• Request
Below you will find a set of lines. Repeat them all exactly.
--- Start Information provided ---
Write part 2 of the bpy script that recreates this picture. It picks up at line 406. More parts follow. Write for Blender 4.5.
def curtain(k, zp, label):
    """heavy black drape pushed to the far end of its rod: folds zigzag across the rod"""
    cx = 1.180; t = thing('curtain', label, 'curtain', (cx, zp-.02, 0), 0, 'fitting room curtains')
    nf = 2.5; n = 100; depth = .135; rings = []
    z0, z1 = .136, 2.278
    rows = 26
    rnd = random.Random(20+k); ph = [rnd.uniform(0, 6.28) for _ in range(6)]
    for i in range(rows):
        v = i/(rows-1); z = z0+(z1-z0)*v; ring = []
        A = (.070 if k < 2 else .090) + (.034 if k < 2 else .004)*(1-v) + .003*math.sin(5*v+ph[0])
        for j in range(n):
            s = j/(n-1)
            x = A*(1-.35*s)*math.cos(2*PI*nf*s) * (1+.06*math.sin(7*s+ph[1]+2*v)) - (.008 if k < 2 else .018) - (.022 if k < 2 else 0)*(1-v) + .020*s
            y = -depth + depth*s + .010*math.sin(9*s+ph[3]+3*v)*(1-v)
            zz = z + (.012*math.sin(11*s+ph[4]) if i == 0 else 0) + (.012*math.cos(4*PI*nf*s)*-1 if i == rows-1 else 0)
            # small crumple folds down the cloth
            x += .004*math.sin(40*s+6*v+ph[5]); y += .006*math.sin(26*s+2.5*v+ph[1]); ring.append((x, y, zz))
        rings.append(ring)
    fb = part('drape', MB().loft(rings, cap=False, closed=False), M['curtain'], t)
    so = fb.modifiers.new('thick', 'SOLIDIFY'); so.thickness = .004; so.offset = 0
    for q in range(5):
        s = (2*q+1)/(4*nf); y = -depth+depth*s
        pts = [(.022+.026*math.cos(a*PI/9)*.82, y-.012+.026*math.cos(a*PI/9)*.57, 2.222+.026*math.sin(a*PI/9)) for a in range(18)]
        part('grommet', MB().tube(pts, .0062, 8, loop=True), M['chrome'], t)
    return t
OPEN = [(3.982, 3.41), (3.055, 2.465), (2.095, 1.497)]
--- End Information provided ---
• Task response
Write part 2 of the bpy script that recreates this picture. It picks up at line 406. More parts follow. Write for Blender 4.5.
def curtain(k, zp, label):
    """heavy black drape pushed to the far end of its rod: folds zigzag across the rod"""
    cx = 1.180; t = thing('curtain', label, 'curtain', (cx, zp-.02, 0), 0, 'fitting room curtains')
    nf = 2.5; n = 100; depth = .135; rings = []
    z0, z1 = .136, 2.278
    rows = 26
    rnd = random.Random(20+k); ph = [rnd.uniform(0, 6.28) for _ in range(6)]
    for i in range(rows):
        v = i/(rows-1); z = z0+(z1-z0)*v; ring = []
        A = (.070 if k < 2 else .090) + (.034 if k < 2 else .004)*(1-v) + .003*math.sin(5*v+ph[0])
        for j in range(n):
            s = j/(n-1)
            x = A*(1-.35*s)*math.cos(2*PI*nf*s) * (1+.06*math.sin(7*s+ph[1]+2*v)) - (.008 if k < 2 else .018) - (.022 if k < 2 else 0)*(1-v) + .020*s
            y = -depth + depth*s + .010*math.sin(9*s+ph[3]+3*v)*(1-v)
            zz = z + (.012*math.sin(11*s+ph[4]) if i == 0 else 0) + (.012*math.cos(4*PI*nf*s)*-1 if i == rows-1 else 0)
            # small crumple folds down the cloth
            x += .004*math.sin(40*s+6*v+ph[5]); y += .006*math.sin(26*s+2.5*v+ph[1]); ring.append((x, y, zz))
        rings.append(ring)
    fb = part('drape', MB().loft(rings, cap=False, closed=False), M['curtain'], t)
    so = fb.modifiers.new('thick', 'SOLIDIFY'); so.thickness = .004; so.offset = 0
    for q in range(5):
        s = (2*q+1)/(4*nf); y = -depth+depth*s
        pts = [(.022+.026*math.cos(a*PI/9)*.82, y-.012+.026*math.cos(a*PI/9)*.57, 2.222+.026*math.sin(a*PI/9)) for a in range(18)]
        part('grommet', MB().tube(pts, .0062, 8, loop=True), M['chrome'], t)
    return t
OPEN = [(3.982, 3.41), (3.055, 2.465), (2.095, 1.497)]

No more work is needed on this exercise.